Directive: Take the records below and print them verbatim up to and including the line that carries "C = scene.collection".

[Scene modeling code data]
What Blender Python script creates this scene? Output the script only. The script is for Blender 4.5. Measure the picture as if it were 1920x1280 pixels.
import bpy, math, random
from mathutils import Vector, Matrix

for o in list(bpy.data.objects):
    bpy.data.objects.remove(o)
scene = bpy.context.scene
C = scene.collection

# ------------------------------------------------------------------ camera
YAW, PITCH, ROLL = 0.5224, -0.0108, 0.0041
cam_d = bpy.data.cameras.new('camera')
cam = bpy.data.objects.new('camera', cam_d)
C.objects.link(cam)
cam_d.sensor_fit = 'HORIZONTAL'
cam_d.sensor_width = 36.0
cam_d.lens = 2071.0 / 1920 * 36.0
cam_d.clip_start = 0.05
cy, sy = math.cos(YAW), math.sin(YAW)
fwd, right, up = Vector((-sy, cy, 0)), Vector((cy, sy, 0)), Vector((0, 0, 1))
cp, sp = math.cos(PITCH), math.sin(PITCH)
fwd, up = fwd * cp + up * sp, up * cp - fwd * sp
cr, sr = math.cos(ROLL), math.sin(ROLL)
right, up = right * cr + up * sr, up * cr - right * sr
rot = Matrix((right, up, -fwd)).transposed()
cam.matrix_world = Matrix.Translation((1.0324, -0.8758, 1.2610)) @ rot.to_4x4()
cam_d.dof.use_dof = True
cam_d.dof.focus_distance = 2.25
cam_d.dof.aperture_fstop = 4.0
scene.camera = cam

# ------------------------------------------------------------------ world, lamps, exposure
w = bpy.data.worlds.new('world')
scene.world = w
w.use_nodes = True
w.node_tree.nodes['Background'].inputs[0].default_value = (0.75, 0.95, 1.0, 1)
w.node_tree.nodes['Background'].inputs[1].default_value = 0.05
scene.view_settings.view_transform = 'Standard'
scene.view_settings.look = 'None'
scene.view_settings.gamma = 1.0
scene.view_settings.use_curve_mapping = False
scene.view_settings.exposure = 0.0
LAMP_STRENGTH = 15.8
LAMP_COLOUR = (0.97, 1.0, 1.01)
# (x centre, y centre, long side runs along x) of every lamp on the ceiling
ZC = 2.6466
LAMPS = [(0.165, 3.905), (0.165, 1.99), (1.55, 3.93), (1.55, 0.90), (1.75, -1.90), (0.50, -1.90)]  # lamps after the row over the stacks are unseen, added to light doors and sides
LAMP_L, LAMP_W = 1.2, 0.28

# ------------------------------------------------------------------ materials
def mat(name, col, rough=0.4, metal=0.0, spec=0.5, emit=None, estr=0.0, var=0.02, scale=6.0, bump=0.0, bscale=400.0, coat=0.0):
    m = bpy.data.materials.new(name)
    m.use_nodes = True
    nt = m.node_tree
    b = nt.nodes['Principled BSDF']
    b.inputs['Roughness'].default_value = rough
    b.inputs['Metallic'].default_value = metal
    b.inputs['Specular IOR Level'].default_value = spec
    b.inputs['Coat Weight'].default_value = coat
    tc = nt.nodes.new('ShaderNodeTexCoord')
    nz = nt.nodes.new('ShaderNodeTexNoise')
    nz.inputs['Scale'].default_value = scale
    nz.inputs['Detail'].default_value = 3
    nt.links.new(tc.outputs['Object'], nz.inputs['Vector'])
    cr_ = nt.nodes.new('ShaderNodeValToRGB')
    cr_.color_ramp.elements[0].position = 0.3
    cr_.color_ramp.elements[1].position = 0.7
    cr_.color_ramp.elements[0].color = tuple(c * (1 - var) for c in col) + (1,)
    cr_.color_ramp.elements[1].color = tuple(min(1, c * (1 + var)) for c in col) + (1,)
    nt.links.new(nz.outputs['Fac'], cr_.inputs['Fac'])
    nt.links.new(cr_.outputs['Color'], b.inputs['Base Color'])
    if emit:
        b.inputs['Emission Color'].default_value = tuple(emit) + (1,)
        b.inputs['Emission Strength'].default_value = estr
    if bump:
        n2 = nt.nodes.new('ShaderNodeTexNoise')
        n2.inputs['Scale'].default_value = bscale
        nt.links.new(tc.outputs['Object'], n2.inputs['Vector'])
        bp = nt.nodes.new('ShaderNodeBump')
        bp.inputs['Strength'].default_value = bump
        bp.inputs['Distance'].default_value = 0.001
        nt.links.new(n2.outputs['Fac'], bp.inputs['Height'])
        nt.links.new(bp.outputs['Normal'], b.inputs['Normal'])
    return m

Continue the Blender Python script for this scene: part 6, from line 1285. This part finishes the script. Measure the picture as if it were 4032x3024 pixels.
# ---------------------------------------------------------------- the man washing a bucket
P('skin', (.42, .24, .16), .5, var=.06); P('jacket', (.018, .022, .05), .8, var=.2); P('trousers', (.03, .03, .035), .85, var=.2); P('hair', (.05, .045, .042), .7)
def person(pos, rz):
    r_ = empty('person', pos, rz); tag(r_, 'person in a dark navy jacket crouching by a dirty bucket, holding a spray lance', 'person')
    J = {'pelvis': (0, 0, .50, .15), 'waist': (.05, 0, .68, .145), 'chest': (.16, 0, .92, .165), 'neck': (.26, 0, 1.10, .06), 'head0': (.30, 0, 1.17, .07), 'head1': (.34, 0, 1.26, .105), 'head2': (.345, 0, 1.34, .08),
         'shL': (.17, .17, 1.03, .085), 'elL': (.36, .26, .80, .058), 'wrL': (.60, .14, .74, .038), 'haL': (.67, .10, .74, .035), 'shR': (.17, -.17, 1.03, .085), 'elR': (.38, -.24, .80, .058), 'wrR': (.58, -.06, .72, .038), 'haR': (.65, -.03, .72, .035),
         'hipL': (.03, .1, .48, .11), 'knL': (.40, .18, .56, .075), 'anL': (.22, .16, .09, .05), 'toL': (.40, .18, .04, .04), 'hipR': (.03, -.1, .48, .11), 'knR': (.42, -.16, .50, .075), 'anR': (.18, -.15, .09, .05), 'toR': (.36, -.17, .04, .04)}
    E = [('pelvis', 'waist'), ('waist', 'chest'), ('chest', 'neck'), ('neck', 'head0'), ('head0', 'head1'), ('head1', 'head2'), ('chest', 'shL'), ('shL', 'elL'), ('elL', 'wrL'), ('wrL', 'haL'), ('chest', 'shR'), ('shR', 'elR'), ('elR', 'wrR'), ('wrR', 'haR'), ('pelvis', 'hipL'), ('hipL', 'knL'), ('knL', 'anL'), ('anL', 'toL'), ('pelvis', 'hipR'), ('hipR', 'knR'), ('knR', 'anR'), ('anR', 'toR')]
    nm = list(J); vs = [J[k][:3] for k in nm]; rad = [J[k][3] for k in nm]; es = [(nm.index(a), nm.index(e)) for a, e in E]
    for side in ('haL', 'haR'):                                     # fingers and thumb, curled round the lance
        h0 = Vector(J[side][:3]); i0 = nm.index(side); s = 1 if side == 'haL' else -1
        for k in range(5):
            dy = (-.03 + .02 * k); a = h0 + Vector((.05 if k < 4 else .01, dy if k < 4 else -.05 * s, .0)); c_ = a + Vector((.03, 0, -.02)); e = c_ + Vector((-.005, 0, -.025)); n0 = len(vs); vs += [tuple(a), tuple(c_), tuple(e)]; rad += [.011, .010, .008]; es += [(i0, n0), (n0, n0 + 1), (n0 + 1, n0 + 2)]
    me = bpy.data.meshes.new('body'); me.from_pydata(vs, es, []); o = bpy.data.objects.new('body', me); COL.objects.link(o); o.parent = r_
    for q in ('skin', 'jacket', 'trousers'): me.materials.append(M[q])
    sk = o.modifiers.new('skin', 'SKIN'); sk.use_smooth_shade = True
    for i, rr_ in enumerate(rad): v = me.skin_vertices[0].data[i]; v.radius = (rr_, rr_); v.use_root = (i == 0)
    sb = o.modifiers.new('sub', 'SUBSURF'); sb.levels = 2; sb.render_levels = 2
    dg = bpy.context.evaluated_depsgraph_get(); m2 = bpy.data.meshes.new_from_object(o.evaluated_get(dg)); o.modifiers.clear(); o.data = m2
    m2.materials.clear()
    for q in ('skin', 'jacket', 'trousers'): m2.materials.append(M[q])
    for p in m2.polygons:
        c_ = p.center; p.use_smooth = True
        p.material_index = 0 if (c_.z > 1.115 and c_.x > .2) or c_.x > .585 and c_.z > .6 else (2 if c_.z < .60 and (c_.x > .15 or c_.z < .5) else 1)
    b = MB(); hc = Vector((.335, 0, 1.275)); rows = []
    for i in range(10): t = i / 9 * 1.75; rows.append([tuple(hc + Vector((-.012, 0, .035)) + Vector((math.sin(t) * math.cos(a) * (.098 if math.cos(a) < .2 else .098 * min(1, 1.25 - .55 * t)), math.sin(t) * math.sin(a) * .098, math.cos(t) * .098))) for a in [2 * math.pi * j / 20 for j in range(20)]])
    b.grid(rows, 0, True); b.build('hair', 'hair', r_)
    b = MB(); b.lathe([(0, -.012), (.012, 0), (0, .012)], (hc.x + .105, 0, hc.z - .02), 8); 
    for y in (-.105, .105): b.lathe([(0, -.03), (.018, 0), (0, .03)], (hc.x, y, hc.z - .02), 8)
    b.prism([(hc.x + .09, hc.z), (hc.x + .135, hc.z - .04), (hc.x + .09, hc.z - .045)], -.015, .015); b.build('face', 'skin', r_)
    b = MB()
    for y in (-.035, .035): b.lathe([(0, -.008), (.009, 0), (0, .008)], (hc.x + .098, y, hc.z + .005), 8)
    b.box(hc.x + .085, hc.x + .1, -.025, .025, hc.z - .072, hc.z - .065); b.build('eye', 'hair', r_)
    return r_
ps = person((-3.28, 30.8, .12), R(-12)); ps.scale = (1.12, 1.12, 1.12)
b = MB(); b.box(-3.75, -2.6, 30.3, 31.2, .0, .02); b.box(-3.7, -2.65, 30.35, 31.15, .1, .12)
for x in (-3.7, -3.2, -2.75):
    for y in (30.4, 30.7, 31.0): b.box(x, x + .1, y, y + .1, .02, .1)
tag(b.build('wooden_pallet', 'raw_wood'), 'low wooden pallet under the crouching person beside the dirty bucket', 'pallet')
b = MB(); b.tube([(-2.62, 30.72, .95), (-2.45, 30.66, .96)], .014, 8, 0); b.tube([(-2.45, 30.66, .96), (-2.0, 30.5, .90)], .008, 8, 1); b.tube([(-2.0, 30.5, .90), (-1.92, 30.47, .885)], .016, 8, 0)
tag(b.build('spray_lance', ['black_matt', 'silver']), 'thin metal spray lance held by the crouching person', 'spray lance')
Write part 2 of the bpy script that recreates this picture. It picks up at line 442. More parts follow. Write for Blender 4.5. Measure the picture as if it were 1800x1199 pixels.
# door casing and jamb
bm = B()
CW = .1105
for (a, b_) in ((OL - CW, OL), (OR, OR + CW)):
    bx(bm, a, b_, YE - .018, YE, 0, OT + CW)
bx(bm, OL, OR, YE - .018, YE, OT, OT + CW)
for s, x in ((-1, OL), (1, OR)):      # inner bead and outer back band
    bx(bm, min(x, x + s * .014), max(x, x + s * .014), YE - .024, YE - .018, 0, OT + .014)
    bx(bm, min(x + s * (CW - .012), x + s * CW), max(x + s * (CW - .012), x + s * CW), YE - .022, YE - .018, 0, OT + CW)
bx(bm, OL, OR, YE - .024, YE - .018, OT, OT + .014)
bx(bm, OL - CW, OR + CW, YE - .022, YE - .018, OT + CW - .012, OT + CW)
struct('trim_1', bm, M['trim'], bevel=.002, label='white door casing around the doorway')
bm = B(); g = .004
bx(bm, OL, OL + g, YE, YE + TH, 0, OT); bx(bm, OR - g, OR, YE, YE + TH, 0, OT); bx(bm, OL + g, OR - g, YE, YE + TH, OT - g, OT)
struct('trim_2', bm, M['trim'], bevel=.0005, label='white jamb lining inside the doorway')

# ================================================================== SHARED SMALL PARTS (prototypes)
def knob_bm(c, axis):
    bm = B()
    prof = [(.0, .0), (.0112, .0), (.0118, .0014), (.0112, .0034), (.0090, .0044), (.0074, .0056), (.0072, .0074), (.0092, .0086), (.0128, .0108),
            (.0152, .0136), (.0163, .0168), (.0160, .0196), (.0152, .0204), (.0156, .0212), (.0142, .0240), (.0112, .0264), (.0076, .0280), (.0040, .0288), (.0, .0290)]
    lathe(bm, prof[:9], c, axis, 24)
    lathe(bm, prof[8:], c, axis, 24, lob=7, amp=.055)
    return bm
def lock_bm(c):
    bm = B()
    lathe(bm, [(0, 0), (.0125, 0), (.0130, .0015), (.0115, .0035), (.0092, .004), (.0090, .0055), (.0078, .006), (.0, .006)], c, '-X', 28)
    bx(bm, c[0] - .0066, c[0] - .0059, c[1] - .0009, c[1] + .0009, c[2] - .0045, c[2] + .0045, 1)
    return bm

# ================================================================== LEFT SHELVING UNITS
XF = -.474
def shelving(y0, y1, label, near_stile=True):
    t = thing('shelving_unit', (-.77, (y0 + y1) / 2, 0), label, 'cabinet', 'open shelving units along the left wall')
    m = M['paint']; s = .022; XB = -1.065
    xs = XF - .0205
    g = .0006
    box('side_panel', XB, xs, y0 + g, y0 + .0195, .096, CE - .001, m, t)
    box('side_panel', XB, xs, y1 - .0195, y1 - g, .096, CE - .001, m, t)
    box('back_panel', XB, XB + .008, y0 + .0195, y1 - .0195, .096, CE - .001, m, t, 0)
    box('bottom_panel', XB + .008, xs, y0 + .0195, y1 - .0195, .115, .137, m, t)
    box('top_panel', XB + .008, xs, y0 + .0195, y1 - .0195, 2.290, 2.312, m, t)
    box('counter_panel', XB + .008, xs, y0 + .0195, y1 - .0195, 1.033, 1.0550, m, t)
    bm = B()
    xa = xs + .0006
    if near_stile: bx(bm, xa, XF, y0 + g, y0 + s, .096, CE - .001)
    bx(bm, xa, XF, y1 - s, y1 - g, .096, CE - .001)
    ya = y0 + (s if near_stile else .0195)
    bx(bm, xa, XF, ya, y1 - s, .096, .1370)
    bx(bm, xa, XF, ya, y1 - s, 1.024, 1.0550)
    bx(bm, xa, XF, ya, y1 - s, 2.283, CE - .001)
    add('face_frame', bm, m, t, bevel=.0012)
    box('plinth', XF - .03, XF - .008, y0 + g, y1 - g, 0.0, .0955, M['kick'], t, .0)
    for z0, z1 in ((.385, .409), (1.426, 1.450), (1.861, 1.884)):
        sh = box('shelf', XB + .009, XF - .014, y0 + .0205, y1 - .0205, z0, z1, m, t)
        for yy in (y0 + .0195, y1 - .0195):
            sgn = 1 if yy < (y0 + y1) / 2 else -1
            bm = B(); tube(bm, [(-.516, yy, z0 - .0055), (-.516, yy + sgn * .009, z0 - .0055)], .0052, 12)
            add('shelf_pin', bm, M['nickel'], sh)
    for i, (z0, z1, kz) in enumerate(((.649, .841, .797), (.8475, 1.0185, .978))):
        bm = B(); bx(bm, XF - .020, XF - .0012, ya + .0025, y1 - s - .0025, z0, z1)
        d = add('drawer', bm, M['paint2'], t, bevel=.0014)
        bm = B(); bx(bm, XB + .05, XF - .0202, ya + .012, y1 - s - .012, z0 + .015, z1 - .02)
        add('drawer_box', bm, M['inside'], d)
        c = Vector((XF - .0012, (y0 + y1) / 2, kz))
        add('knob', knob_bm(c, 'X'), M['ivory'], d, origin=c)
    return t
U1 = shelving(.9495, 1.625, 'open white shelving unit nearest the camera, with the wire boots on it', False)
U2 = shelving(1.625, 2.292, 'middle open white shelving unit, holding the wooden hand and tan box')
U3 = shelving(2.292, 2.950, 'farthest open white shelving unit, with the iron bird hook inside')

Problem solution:
What Blender Python script creates this scene? Output the script only. The script is for Blender 4.5. Measure the picture as if it were 1920x1280 pixels.
import bpy, math, random
from mathutils import Vector, Matrix

for o in list(bpy.data.objects):
    bpy.data.objects.remove(o)
scene = bpy.context.scene
C = scene.collection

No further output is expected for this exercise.